Land, however, we are told, obeys the Law of Diminishing Return. The greater the demand for it, the greater—not the less—the cost of obtaining it. As a general principle (the modifications we do not need to consider) the best land in a country is taken up first. As population advances recourse has to he had to inferior land—inferior either in fertility or position. Once the needs of a growing population compel use of the inferior lands, land value and rent rise. The value of the superior land is measured by its superiority over the inferior land. The value of the one represents its differential advantages over the other. A few simple illustrations will make the point clear. The value of land in the center of a town is greater than that of land in the outskirts; the higher value of the former corresponds to the greater advantage it has in situation. The value of a farm near a railway is greater than that of a farm far removed from such means of transportation of its products; the higher value of the former measures exactly the advantage which "the proximity of the railway affords. A farm on the plains of the Mississipi, rich with the fertilising deposits brought down by mighty river through countless ages, is more valuable than page 65 a farm on the rocky hilltops; the higher value of the one is proportioned exactly to its superiority in fertility over the other. As the aggregation of population proceeds, these superior lands are fully occupied and tilled., necessitating recourse to the inferior lands in order to satisfy the growing demand for land and its products. Hence values rise and rise, and rents grow and grow. The same amount of labour and capital applied to poor land will not bring so large a return as when applied to better land. It is differential advantage of the latter which gives it the power to secure a higher rent than the former. Advantage in situation has the same effect as advantage in fertility. To be far removed from a distributing center enhances the cost of production in the same way as the niggardliness of the soil. Thus land obeys the Law of Diminishing Return. The requirements of a growing population force into cultivation and use land possessing less fertility or less advantage of situation—land that yields less to the application of labour and capital.

The conclusions to which our argument leads are of supreme importance. The greater the demand for land, the greater its value and the greater the price that must be paid for it. Progress may mean a diminished price for commodities made by labour, but it means an augmented price for land. As the need of land increases with advancing prosperity and populousness, the difficulties of obtaining it increase. As the appetite for land grows, the price at which that appetite can be satisfied grows also. Land, with its stationary supply and rising value, stands as a force resistant to advancing prosperity. It levies toll upon progress. The price at which it can be obtained grows as the need for it grows.

The Law of Diminishing Return is operative even where inferior soils are not brought into use. After a certain point is reached, any further cultivation of the best land will yield a diminishing return. Every farmer knows that after a certain amount of labour and capital has been applied to his land additional applications of labour and capital do not yield the same proportionate result. There comes a point when, on account of a diminishing return, it does not pay a farmer to devote labour and capital in more intensive cultivation. Here, again, we observe that the products of land obey a different and opposite law to the products of manufacture—in the one case obeying the Law of Diminishing Return, in the other the Law of Increasing Return.

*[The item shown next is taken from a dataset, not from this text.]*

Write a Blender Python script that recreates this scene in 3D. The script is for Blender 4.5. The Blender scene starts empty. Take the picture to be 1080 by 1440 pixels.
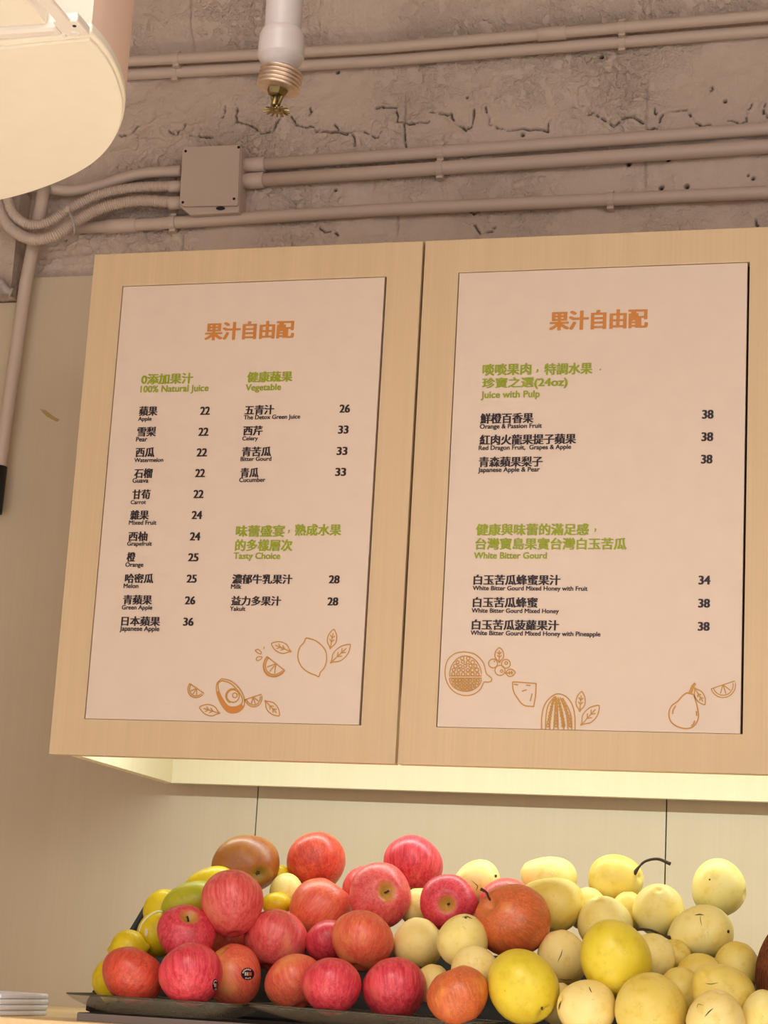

This book is designed to give a popular statement to the economic truths which underlie the social problems crying out for solution. The technical terms and mathematical treatment of modern economists have been avoided as far as is consistent with a treatment of governing principles adequate to convey a true meaning to the reader. Nevertheless, a passage from Marshall's "Economics of Industry "may well conclude this chapter:—

page 66
"The Law of Diminishing Return is a statement of a tendency which may indeed be held in check for a time by improvements in the arts of production and by the fitful course of the development of the full powers of the soil, but which must ultimately become irresistible if the demand for produce should increase without limit. Our final statement of the Law may then be divided into two parts, thus:—

"Firstly, although an improvement in the arts of agriculture may raise the return which land generally affords to any given amount of capital and labour; and although the capital and labour already applied to any piece of land may have been so inadequate for the development of its full powers that some further expenditure on it even with the existing arts of agriculture would give a more than proportionate return; yet these conditions are rare in an old country; and except when they are present, the application of increased capital and labour to land will add a less than proportionate amount to the produce raised unless there be meanwhile an increase in the skill of the individual cultivator. Secondly, whatever may be the future developments of the arts of agriculture, a continual increase in the application of capital and labour to land must ultimately result in a diminution of the extra produce which can be" obtained by a given extra amount of capital and labour.

"Making use of a term suggested by James Mill, we may regard the capital and labour applied to land as consisting of equal successive doses. The return to the first doses may perhaps be small, and a greater number of doses may get a larger proportionate return; the return to successive doses may even in exceptional cases, alternately rise and fall. But our Law states that sooner or later (it being always supposed that there is meanwhile no change in the arts of cultivation) a point will be reached after which all further doses will obtain a less proportionate return than the preceding doses."

Thus, whilst its operation may be stayed temporarily by improved processes of agriculture, the Law is rigorous. Indeed, in all civilised countries it is active; progress in the arts of production weakens, does not suspend, its activity. Wherever land has exchange value the Law of Diminishing Return operates. There could not be such exchange value if there were an ample supply of first-class land in point of fertility and situation, just as air cannot possess exchange value because of its illimitable abundance.